EXERCISE: Copy the listing below in full and skip every picture.
** start of SUPPLIED MATERIAL **
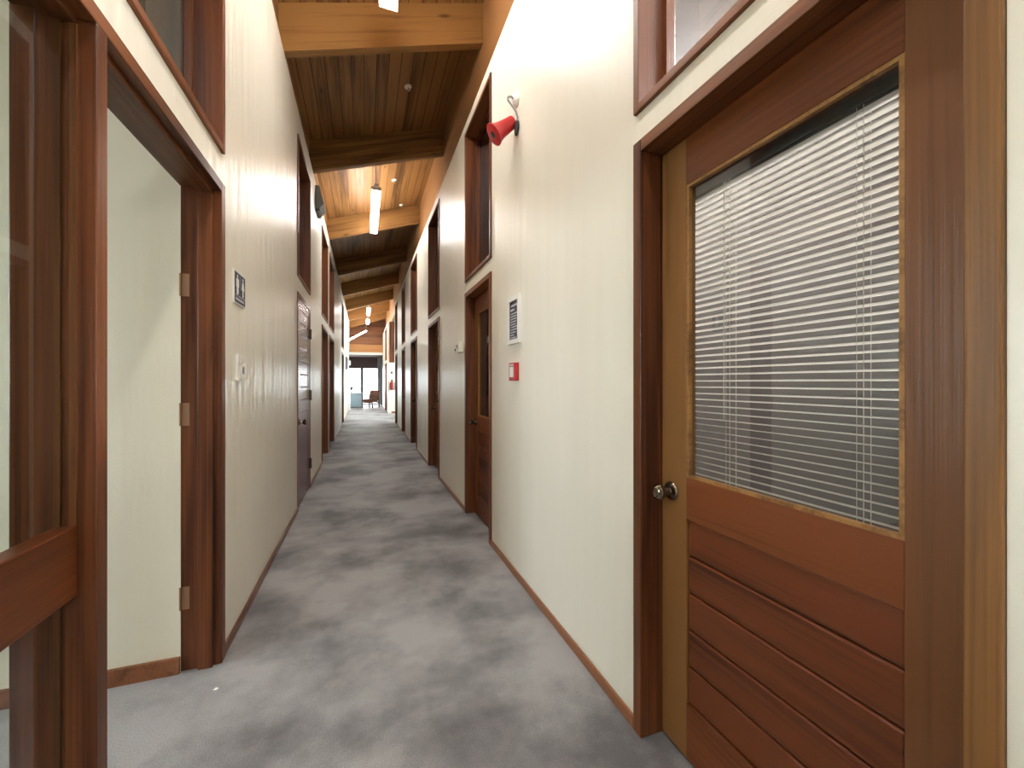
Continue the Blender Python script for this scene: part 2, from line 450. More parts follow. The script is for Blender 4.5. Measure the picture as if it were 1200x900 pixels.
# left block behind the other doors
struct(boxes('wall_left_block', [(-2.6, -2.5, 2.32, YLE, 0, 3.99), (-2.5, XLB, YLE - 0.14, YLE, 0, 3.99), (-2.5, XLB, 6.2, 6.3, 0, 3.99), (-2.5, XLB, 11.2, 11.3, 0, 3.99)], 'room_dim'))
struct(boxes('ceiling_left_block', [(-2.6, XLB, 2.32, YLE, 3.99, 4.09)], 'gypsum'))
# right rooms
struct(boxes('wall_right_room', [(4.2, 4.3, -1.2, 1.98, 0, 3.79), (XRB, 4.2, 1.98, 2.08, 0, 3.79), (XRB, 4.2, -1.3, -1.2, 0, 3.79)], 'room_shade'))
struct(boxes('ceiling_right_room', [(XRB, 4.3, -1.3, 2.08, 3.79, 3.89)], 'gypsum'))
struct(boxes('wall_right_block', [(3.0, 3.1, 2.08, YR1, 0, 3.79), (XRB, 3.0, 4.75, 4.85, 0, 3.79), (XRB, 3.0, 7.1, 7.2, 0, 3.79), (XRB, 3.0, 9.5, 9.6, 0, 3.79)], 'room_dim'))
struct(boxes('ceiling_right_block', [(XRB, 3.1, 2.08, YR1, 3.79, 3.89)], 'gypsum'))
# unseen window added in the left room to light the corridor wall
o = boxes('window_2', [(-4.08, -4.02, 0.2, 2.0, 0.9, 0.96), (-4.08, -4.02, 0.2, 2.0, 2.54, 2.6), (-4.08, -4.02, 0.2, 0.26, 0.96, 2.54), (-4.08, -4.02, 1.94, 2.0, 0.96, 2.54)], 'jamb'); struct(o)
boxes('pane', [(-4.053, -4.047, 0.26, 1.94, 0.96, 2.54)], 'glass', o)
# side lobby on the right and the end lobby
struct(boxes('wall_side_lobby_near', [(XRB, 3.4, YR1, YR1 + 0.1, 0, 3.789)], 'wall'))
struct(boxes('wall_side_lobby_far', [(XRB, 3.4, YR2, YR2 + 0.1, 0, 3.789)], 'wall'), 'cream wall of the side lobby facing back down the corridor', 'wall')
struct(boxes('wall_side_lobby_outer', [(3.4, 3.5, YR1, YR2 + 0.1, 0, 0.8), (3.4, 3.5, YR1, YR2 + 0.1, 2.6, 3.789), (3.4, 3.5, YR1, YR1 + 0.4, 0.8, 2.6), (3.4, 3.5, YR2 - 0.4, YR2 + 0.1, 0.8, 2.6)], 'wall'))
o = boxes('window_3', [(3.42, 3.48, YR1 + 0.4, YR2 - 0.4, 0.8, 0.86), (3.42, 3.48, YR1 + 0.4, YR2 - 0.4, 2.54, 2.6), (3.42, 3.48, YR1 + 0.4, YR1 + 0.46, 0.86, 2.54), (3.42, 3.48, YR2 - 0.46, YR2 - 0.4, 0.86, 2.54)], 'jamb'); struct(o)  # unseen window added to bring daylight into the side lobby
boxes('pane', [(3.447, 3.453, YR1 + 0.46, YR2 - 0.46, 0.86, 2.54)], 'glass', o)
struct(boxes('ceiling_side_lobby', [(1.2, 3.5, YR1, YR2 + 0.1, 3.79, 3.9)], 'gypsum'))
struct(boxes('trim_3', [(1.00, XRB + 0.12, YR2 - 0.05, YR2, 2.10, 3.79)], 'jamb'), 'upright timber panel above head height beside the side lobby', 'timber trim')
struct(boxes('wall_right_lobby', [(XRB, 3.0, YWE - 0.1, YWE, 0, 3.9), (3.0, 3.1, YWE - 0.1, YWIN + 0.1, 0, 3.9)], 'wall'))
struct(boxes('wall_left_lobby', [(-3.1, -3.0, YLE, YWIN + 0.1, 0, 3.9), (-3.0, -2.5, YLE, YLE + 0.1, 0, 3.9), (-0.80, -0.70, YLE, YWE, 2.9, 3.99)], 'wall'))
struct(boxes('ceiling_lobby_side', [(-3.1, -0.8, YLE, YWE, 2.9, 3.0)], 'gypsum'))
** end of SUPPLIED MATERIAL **
EXPECTED OUTPUT:
Continue the Blender Python script for this scene: part 2, from line 450. More parts follow. The script is for Blender 4.5. Measure the picture as if it were 1200x900 pixels.
# left block behind the other doors
struct(boxes('wall_left_block', [(-2.6, -2.5, 2.32, YLE, 0, 3.99), (-2.5, XLB, YLE - 0.14, YLE, 0, 3.99), (-2.5, XLB, 6.2, 6.3, 0, 3.99), (-2.5, XLB, 11.2, 11.3, 0, 3.99)], 'room_dim'))
struct(boxes('ceiling_left_block', [(-2.6, XLB, 2.32, YLE, 3.99, 4.09)], 'gypsum'))
# right rooms
struct(boxes('wall_right_room', [(4.2, 4.3, -1.2, 1.98, 0, 3.79), (XRB, 4.2, 1.98, 2.08, 0, 3.79), (XRB, 4.2, -1.3, -1.2, 0, 3.79)], 'room_shade'))
struct(boxes('ceiling_right_room', [(XRB, 4.3, -1.3, 2.08, 3.79, 3.89)], 'gypsum'))
struct(boxes('wall_right_block', [(3.0, 3.1, 2.08, YR1, 0, 3.79), (XRB, 3.0, 4.75, 4.85, 0, 3.79), (XRB, 3.0, 7.1, 7.2, 0, 3.79), (XRB, 3.0, 9.5, 9.6, 0, 3.79)], 'room_dim'))
struct(boxes('ceiling_right_block', [(XRB, 3.1, 2.08, YR1, 3.79, 3.89)], 'gypsum'))
# unseen window added in the left room to light the corridor wall
o = boxes('window_2', [(-4.08, -4.02, 0.2, 2.0, 0.9, 0.96), (-4.08, -4.02, 0.2, 2.0, 2.54, 2.6), (-4.08, -4.02, 0.2, 0.26, 0.96, 2.54), (-4.08, -4.02, 1.94, 2.0, 0.96, 2.54)], 'jamb'); struct(o)
boxes('pane', [(-4.053, -4.047, 0.26, 1.94, 0.96, 2.54)], 'glass', o)
# side lobby on the right and the end lobby
struct(boxes('wall_side_lobby_near', [(XRB, 3.4, YR1, YR1 + 0.1, 0, 3.789)], 'wall'))
struct(boxes('wall_side_lobby_far', [(XRB, 3.4, YR2, YR2 + 0.1, 0, 3.789)], 'wall'), 'cream wall of the side lobby facing back down the corridor', 'wall')
struct(boxes('wall_side_lobby_outer', [(3.4, 3.5, YR1, YR2 + 0.1, 0, 0.8), (3.4, 3.5, YR1, YR2 + 0.1, 2.6, 3.789), (3.4, 3.5, YR1, YR1 + 0.4, 0.8, 2.6), (3.4, 3.5, YR2 - 0.4, YR2 + 0.1, 0.8, 2.6)], 'wall'))
o = boxes('window_3', [(3.42, 3.48, YR1 + 0.4, YR2 - 0.4, 0.8, 0.86), (3.42, 3.48, YR1 + 0.4, YR2 - 0.4, 2.54, 2.6), (3.42, 3.48, YR1 + 0.4, YR1 + 0.46, 0.86, 2.54), (3.42, 3.48, YR2 - 0.46, YR2 - 0.4, 0.86, 2.54)], 'jamb'); struct(o)  # unseen window added to bring daylight into the side lobby
boxes('pane', [(3.447, 3.453, YR1 + 0.46, YR2 - 0.46, 0.86, 2.54)], 'glass', o)
struct(boxes('ceiling_side_lobby', [(1.2, 3.5, YR1, YR2 + 0.1, 3.79, 3.9)], 'gypsum'))
struct(boxes('trim_3', [(1.00, XRB + 0.12, YR2 - 0.05, YR2, 2.10, 3.79)], 'jamb'), 'upright timber panel above head height beside the side lobby', 'timber trim')
struct(boxes('wall_right_lobby', [(XRB, 3.0, YWE - 0.1, YWE, 0, 3.9), (3.0, 3.1, YWE - 0.1, YWIN + 0.1, 0, 3.9)], 'wall'))
struct(boxes('wall_left_lobby', [(-3.1, -3.0, YLE, YWIN + 0.1, 0, 3.9), (-3.0, -2.5, YLE, YLE + 0.1, 0, 3.9), (-0.80, -0.70, YLE, YWE, 2.9, 3.99)], 'wall'))
struct(boxes('ceiling_lobby_side', [(-3.1, -0.8, YLE, YWE, 2.9, 3.0)], 'gypsum'))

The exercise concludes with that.